Walking Recursive Data Structures Using Java 8 Streams

The Streams API is a real gem in Java 8, and I keep finding more or less unexpected uses for them. I recently wrote about using them as ForkJoinPool facade. Here’s another interesting example: Walking recursive data structures.

Without much ado, have a look at the code:

class Tree {
    private int value;
    private List<Tree> children = new LinkedList<>();
 
    public Tree(int value, List<Tree> children) {
        super();
        this.value = value;
        this.children.addAll(children);
    }
 
    public Tree(int value, Tree... children) {
        this(value, asList(children));
    }
 
    public int getValue() {
        return value;
    }
 
    public List<Tree> getChildren() {
        return Collections.unmodifiableList(children);
    }
 
    public Stream<Tree> flattened() {
        return Stream.concat(
                Stream.of(this),
                children.stream().flatMap(Tree::flattened));
    }
}

It’s pretty boring, except for the few highlighted lines.

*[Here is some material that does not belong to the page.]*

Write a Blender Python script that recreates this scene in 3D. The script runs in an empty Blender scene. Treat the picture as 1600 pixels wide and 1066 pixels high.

Let’s say we want to be able to find elements matching some criteria in the tree or find particular element. One typical way to do it is a recursive function – but that has some complexity and is likely to need a mutable argument (e.g. a set where you can append matching elements). Another approach is iteration with a stack or a queue. They work fine, but take a few lines of code and aren’t so easy to generalize.

Here’s what we can do with this flattened function:

// Get all values in the tree:
t.flattened().map(Tree::getValue).collect(toList());
 
// Get even values:
t.flattened().map(Tree::getValue).filter(v -> v % 2 == 0).collect(toList());
 
// Sum of even values:
t.flattened().map(Tree::getValue).filter(v -> v % 2 == 0).reduce((a, b) -> a + b);
 
// Does it contain 13?
t.flattened().anyMatch(t -> t.getValue() == 13);

I think this solution is pretty slick and versatile. One line of code (here split to 3 for readability on blog) is enough to flatten the tree to a straightforward stream that can be searched, filtered and whatnot.

It’s not perfect though: It is not lazy and flattened is called for each and every node in the tree every time. It probably could be improved using a Supplier. Anyway, it doesn’t matter for typical, reasonably small trees, especially in a business application on a very tall stack of libraries. But for very large trees, very frequent execution and tight time constraints the overhead might cause some trouble.